It feels weird writing a post with a title like “Basic Life Lessons.” Especially since I pretty much know the entire readership of this blog personally (their online personae, anyway), and can assure you they need no instruction on life’s basics from me. But since we hope this site will one day become something of a one-stop shop for the refutation of the most common forms of leftard nonsense, I feel compelled to add a few words about the two biggest barriers to true bipartisanship today.
The Fact/Value Distinction. Otherwise known as “prescription vs. description,” “the is/ought distinction,” etc., this is a pretty basic idea in modern philosophy. There are empirically-verifiable observations about the world, and there’s how we feel about them, and there’s no necessary relation between the two. Or: only facts have logical relationships to other facts.
For instance: There is a marked differential in crime rates between races here in the USA. That’s a fact. It might be deplorable. It might be due to culture. It might be due to systematic bias in law enforcement. It might be due to IQ gaps. It might be due to divine intervention. But all of those statements, except the first, are hypotheses, subject to further empirical testing.
Rationally, of course, Our Betters know this — we assume they’re not stupid, reluctant as they are to extend the same courtesy to us — but rationality, as it so often does, left the building a few sentences ago.
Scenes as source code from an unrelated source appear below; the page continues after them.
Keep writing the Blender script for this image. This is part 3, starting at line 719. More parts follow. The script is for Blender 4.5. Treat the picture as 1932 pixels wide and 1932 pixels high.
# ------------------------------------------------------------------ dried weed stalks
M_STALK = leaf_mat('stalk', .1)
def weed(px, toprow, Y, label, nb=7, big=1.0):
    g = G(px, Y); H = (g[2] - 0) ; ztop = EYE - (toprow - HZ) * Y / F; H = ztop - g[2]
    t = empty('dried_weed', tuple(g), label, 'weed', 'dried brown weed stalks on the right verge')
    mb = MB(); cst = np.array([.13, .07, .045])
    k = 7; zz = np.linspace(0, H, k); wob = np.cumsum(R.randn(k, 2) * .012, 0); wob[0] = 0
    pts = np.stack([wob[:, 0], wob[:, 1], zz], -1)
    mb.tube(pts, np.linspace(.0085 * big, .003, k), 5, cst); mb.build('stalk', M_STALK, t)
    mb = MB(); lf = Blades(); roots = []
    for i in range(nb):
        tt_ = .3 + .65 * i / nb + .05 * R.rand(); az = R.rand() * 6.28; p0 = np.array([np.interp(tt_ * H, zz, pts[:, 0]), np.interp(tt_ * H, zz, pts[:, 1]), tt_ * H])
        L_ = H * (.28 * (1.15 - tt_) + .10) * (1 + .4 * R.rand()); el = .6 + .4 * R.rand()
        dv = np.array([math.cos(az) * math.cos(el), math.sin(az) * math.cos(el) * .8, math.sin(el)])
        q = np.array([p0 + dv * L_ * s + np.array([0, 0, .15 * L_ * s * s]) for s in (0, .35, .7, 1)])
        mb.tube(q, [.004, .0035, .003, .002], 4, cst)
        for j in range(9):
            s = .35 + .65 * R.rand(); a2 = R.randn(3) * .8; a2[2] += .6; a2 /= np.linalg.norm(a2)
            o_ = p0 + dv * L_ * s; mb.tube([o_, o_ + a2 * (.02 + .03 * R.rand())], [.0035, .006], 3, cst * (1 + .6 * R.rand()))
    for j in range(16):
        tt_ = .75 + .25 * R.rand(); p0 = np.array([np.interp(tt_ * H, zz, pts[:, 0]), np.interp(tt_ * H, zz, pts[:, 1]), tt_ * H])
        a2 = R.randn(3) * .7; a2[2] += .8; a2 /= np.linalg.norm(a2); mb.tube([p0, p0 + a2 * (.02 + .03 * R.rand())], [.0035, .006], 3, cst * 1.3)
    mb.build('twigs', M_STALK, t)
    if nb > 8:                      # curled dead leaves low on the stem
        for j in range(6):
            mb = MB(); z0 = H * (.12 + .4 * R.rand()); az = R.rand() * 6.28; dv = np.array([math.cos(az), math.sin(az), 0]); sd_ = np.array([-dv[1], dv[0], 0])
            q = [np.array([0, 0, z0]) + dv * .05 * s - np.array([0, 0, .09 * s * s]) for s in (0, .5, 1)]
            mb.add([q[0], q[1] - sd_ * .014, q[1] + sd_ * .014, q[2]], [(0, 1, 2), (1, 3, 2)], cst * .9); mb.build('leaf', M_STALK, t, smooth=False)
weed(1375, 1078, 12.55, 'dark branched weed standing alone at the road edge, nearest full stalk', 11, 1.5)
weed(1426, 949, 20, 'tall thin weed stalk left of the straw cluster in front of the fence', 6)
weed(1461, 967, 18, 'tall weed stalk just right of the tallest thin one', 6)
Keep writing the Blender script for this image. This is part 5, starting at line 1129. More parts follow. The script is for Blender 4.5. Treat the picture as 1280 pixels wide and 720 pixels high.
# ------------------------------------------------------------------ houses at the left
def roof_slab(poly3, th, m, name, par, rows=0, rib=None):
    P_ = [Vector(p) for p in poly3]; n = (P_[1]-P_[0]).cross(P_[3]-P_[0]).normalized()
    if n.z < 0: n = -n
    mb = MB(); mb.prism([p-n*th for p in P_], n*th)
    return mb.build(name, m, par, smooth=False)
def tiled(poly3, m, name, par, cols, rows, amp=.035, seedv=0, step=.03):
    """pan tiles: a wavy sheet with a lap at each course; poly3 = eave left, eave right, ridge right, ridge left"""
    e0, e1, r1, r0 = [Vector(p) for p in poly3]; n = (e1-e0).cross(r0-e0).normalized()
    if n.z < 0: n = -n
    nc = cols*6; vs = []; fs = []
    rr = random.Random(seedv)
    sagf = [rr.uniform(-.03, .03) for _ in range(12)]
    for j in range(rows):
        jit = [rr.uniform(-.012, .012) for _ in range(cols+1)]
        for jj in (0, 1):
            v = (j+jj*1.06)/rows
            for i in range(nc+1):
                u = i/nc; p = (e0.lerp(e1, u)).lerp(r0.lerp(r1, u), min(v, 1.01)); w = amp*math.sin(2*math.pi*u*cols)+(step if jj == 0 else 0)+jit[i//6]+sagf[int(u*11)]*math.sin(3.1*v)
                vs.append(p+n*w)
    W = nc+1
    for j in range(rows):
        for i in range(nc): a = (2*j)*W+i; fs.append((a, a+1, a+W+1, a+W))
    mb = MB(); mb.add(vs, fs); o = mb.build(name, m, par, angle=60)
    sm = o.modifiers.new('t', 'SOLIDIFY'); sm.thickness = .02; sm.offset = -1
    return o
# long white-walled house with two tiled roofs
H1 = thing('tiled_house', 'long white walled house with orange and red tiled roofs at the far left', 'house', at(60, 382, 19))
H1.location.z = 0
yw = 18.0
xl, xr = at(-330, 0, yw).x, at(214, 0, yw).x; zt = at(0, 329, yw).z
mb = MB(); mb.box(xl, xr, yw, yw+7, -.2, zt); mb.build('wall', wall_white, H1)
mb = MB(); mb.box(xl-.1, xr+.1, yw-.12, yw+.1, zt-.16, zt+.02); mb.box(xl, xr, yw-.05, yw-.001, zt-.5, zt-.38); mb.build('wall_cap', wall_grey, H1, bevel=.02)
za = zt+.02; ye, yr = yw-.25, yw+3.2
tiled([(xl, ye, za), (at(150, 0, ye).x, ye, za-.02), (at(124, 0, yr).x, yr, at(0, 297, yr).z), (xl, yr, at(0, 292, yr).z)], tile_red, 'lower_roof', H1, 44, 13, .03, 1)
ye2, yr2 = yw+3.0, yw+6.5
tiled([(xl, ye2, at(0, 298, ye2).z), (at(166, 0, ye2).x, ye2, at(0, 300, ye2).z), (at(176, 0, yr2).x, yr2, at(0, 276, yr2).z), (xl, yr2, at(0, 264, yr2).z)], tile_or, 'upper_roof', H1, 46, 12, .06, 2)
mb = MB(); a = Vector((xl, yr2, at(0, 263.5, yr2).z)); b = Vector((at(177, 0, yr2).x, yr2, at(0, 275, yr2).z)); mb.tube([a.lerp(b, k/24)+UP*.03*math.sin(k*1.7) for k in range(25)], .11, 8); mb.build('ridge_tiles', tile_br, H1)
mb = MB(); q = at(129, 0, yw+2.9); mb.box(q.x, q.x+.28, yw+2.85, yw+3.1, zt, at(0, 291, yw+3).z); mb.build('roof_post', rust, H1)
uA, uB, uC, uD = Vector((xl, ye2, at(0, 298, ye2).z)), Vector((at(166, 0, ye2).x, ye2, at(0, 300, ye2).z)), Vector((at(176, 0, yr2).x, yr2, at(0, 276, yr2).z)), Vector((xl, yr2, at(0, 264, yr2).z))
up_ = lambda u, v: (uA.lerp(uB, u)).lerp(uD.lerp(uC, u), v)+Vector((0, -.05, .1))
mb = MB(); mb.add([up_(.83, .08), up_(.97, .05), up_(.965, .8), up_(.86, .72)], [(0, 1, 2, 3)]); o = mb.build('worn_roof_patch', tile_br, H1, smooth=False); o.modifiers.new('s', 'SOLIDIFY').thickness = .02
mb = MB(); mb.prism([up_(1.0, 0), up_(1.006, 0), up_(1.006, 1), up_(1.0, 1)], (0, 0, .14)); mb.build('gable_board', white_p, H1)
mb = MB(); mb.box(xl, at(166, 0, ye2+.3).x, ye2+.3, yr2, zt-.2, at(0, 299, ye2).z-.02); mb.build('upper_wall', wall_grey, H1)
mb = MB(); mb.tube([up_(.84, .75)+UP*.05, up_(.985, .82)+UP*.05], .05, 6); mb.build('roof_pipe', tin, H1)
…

They really, really, really want those measurable crime differentials to be the result of systematic racism in our nation’s police departments, and so they proceed as if they are the product of racist cops.
At this point, inevitably, Our Betters will try to play gotcha. They’ll cite studies about “racial profiling” and whatnot. These, they assure us, are facts. But: How does someone prove motive? How do you know the cops are racist? How do you know you’re not a racist? Ask any liberal this, and of course she’ll reply that she can’t be a racist — she is, after all, a liberal. Values trump facts every time.
Cause and Effect: Mistaking their opinions for facts is bad enough. It gets worse, though — liberals really do seem to believe that not only does intelligence cause liberalism, but liberalism causes intelligence.
Examples of this are legion, and I’m hardly the first — or the millionth — conservative blogger to point this little truism about Our Betters out. Because it bears repeating, because so many people are still allowed to get away with it. For instance, co-blogger Morgan opines on folks who excuse Barack Obama’s and Hillary Clinton’s obvious shame deficiency by… wait for it… blaming Bush:
Maybe this is the epiphany that can help heal the divide, though: “But Bush did this other thing” is not a comparison. I don’t think so, anyhow. I think — it’s a loophole. The person mentioning Bush voted for Obama, and you’ve committed this sin of saying something that makes perfect sense and so, therefore, you are accusing them of having elected a psychopath. What they are doing with the “But Bush” thing is merely providing their excuse. They’re not comparing, they’re saying “I’m not a psychopath, even though, as you accurately point out, it looks like I voted for one.” Number 43 did all these awful terrible things, and they just had to replace him with someone.
Ask a liberal if he’s ever been wrong about anything of consequence. Go ahead; we’ll wait. Finished? I’d bet the national debt that you found plenty of liberals willing to admit their error in small things — Our Betters are nothing if not ostentatiously modest — but there’s a world of difference between not knowing where the nearest post office is and misunderstanding the basic mechanisms of the economy. I was being nice before; I’m pretty sure Sen. Elizabeth Warren really doesn’t know why the minimum wage isn’t $22 an hour. Their worldview is designed that way — if all smart people are liberals, then only liberals can be smart. All the best learning comes from making mistakes, but the entire premise of liberalism is that liberals are never wrong.
And that’s why the Obama voter who is disturbed by Benghazi, the various IRS scandals, Fast and Furious, the AP wiretapping business, Pigford, or any of the others on the ever-growing list of administration scandals has to claim that George W. Bush did it, too. It’s objectively bad behavior, but liberals can’t be bad… therefore such behavior must be characteristic of politicians in general, and of course those guys are all scum. Why, just look at ‘em! Watergate, Iran-Contra, Operation Iraqi Freedom…. yep, assholes to a man. And we surely didn’t screw up by voting for another politician; we were lied to! and besides, that’s the system, it can’t be helped.